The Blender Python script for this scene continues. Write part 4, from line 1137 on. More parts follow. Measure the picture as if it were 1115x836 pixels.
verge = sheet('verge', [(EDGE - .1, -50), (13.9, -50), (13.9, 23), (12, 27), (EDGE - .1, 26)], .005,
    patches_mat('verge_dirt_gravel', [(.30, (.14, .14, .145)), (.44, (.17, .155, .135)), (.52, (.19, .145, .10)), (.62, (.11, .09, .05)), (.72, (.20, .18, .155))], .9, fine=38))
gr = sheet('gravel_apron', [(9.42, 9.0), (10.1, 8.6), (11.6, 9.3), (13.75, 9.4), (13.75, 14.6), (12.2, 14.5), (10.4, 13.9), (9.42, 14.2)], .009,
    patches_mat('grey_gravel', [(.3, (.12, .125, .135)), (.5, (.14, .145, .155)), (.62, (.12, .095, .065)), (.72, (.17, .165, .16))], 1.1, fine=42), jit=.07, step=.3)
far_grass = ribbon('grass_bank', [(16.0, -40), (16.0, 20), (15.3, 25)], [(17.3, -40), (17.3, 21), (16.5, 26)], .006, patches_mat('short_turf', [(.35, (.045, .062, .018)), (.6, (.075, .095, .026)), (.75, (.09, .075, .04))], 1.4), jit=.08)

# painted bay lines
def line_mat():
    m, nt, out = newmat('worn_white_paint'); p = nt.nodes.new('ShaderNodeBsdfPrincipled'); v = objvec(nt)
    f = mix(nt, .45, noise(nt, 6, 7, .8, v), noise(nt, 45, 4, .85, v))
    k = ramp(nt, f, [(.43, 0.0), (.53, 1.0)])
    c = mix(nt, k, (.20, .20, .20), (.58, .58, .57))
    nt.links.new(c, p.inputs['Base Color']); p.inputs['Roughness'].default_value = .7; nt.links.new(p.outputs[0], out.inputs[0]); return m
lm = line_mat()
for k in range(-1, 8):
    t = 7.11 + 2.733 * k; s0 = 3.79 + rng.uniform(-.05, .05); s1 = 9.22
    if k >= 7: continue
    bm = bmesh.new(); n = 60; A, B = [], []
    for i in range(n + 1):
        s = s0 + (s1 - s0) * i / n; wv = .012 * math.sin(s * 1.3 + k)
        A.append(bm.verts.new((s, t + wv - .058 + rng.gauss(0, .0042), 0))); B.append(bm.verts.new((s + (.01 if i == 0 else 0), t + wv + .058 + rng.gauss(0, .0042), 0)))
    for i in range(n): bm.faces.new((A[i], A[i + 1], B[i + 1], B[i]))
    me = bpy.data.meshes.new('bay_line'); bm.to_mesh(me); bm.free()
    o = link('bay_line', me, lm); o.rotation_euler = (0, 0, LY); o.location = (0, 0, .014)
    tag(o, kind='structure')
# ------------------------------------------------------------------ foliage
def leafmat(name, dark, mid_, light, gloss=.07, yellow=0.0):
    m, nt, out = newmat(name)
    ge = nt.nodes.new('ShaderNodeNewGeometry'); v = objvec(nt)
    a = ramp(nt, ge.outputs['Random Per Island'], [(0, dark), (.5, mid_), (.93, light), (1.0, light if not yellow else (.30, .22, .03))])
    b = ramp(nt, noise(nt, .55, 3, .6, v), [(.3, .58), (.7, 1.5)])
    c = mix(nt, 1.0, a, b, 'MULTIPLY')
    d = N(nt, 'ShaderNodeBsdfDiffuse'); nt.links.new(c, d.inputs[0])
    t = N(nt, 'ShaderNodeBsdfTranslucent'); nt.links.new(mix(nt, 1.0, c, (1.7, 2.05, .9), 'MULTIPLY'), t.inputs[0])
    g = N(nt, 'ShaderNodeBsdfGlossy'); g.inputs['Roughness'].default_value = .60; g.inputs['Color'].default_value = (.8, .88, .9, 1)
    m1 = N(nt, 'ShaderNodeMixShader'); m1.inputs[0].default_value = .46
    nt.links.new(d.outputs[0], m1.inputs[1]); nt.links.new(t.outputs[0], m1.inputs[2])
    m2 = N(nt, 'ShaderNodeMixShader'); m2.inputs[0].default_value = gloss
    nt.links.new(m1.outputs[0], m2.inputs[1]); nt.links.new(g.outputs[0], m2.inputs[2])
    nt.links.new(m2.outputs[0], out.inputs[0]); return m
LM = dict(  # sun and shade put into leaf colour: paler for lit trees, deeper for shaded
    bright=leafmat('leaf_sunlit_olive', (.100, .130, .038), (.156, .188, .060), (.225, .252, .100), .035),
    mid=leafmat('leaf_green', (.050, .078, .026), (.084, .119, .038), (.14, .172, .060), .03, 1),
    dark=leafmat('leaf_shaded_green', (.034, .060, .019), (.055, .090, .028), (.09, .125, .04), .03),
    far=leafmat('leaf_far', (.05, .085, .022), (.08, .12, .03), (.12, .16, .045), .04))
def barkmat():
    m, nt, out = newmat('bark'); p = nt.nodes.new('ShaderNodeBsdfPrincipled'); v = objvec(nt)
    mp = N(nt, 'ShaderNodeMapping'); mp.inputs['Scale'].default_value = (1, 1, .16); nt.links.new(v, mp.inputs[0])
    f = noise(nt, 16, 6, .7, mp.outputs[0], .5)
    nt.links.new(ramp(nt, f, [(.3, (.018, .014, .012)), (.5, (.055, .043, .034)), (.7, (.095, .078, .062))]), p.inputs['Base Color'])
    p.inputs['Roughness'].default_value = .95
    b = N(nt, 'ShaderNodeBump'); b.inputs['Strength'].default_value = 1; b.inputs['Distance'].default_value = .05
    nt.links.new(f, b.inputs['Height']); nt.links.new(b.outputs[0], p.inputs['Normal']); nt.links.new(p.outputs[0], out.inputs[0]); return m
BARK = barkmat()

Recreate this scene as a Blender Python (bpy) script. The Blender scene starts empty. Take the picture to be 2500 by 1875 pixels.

....

### What is expected
Retype all of the material above with every character intact.

### Problem solution
The Blender Python script for this scene continues. Write part 4, from line 1137 on. More parts follow. Measure the picture as if it were 1115x836 pixels.
verge = sheet('verge', [(EDGE - .1, -50), (13.9, -50), (13.9, 23), (12, 27), (EDGE - .1, 26)], .005,
    patches_mat('verge_dirt_gravel', [(.30, (.14, .14, .145)), (.44, (.17, .155, .135)), (.52, (.19, .145, .10)), (.62, (.11, .09, .05)), (.72, (.20, .18, .155))], .9, fine=38))
gr = sheet('gravel_apron', [(9.42, 9.0), (10.1, 8.6), (11.6, 9.3), (13.75, 9.4), (13.75, 14.6), (12.2, 14.5), (10.4, 13.9), (9.42, 14.2)], .009,
    patches_mat('grey_gravel', [(.3, (.12, .125, .135)), (.5, (.14, .145, .155)), (.62, (.12, .095, .065)), (.72, (.17, .165, .16))], 1.1, fine=42), jit=.07, step=.3)
far_grass = ribbon('grass_bank', [(16.0, -40), (16.0, 20), (15.3, 25)], [(17.3, -40), (17.3, 21), (16.5, 26)], .006, patches_mat('short_turf', [(.35, (.045, .062, .018)), (.6, (.075, .095, .026)), (.75, (.09, .075, .04))], 1.4), jit=.08)

# painted bay lines
def line_mat():
    m, nt, out = newmat('worn_white_paint'); p = nt.nodes.new('ShaderNodeBsdfPrincipled'); v = objvec(nt)
    f = mix(nt, .45, noise(nt, 6, 7, .8, v), noise(nt, 45, 4, .85, v))
    k = ramp(nt, f, [(.43, 0.0), (.53, 1.0)])
    c = mix(nt, k, (.20, .20, .20), (.58, .58, .57))
    nt.links.new(c, p.inputs['Base Color']); p.inputs['Roughness'].default_value = .7; nt.links.new(p.outputs[0], out.inputs[0]); return m
lm = line_mat()
for k in range(-1, 8):
    t = 7.11 + 2.733 * k; s0 = 3.79 + rng.uniform(-.05, .05); s1 = 9.22
    if k >= 7: continue
    bm = bmesh.new(); n = 60; A, B = [], []
    for i in range(n + 1):
        s = s0 + (s1 - s0) * i / n; wv = .012 * math.sin(s * 1.3 + k)
        A.append(bm.verts.new((s, t + wv - .058 + rng.gauss(0, .0042), 0))); B.append(bm.verts.new((s + (.01 if i == 0 else 0), t + wv + .058 + rng.gauss(0, .0042), 0)))
    for i in range(n): bm.faces.new((A[i], A[i + 1], B[i + 1], B[i]))
    me = bpy.data.meshes.new('bay_line'); bm.to_mesh(me); bm.free()
    o = link('bay_line', me, lm); o.rotation_euler = (0, 0, LY); o.location = (0, 0, .014)
    tag(o, kind='structure')
# ------------------------------------------------------------------ foliage
def leafmat(name, dark, mid_, light, gloss=.07, yellow=0.0):
    m, nt, out = newmat(name)
    ge = nt.nodes.new('ShaderNodeNewGeometry'); v = objvec(nt)
    a = ramp(nt, ge.outputs['Random Per Island'], [(0, dark), (.5, mid_), (.93, light), (1.0, light if not yellow else (.30, .22, .03))])
    b = ramp(nt, noise(nt, .55, 3, .6, v), [(.3, .58), (.7, 1.5)])
    c = mix(nt, 1.0, a, b, 'MULTIPLY')
    d = N(nt, 'ShaderNodeBsdfDiffuse'); nt.links.new(c, d.inputs[0])
    t = N(nt, 'ShaderNodeBsdfTranslucent'); nt.links.new(mix(nt, 1.0, c, (1.7, 2.05, .9), 'MULTIPLY'), t.inputs[0])
    g = N(nt, 'ShaderNodeBsdfGlossy'); g.inputs['Roughness'].default_value = .60; g.inputs['Color'].default_value = (.8, .88, .9, 1)
    m1 = N(nt, 'ShaderNodeMixShader'); m1.inputs[0].default_value = .46
    nt.links.new(d.outputs[0], m1.inputs[1]); nt.links.new(t.outputs[0], m1.inputs[2])
    m2 = N(nt, 'ShaderNodeMixShader'); m2.inputs[0].default_value = gloss
    nt.links.new(m1.outputs[0], m2.inputs[1]); nt.links.new(g.outputs[0], m2.inputs[2])
    nt.links.new(m2.outputs[0], out.inputs[0]); return m
LM = dict(  # sun and shade put into leaf colour: paler for lit trees, deeper for shaded
    bright=leafmat('leaf_sunlit_olive', (.100, .130, .038), (.156, .188, .060), (.225, .252, .100), .035),
    mid=leafmat('leaf_green', (.050, .078, .026), (.084, .119, .038), (.14, .172, .060), .03, 1),
    dark=leafmat('leaf_shaded_green', (.034, .060, .019), (.055, .090, .028), (.09, .125, .04), .03),
    far=leafmat('leaf_far', (.05, .085, .022), (.08, .12, .03), (.12, .16, .045), .04))
def barkmat():
    m, nt, out = newmat('bark'); p = nt.nodes.new('ShaderNodeBsdfPrincipled'); v = objvec(nt)
    mp = N(nt, 'ShaderNodeMapping'); mp.inputs['Scale'].default_value = (1, 1, .16); nt.links.new(v, mp.inputs[0])
    f = noise(nt, 16, 6, .7, mp.outputs[0], .5)
    nt.links.new(ramp(nt, f, [(.3, (.018, .014, .012)), (.5, (.055, .043, .034)), (.7, (.095, .078, .062))]), p.inputs['Base Color'])
    p.inputs['Roughness'].default_value = .95
    b = N(nt, 'ShaderNodeBump'); b.inputs['Strength'].default_value = 1; b.inputs['Distance'].default_value = .05
    nt.links.new(f, b.inputs['Height']); nt.links.new(b.outputs[0], p.inputs['Normal']); nt.links.new(p.outputs[0], out.inputs[0]); return m
BARK = barkmat()

Recreate this scene as a Blender Python (bpy) script. The Blender scene starts empty. Take the picture to be 2500 by 1875 pixels.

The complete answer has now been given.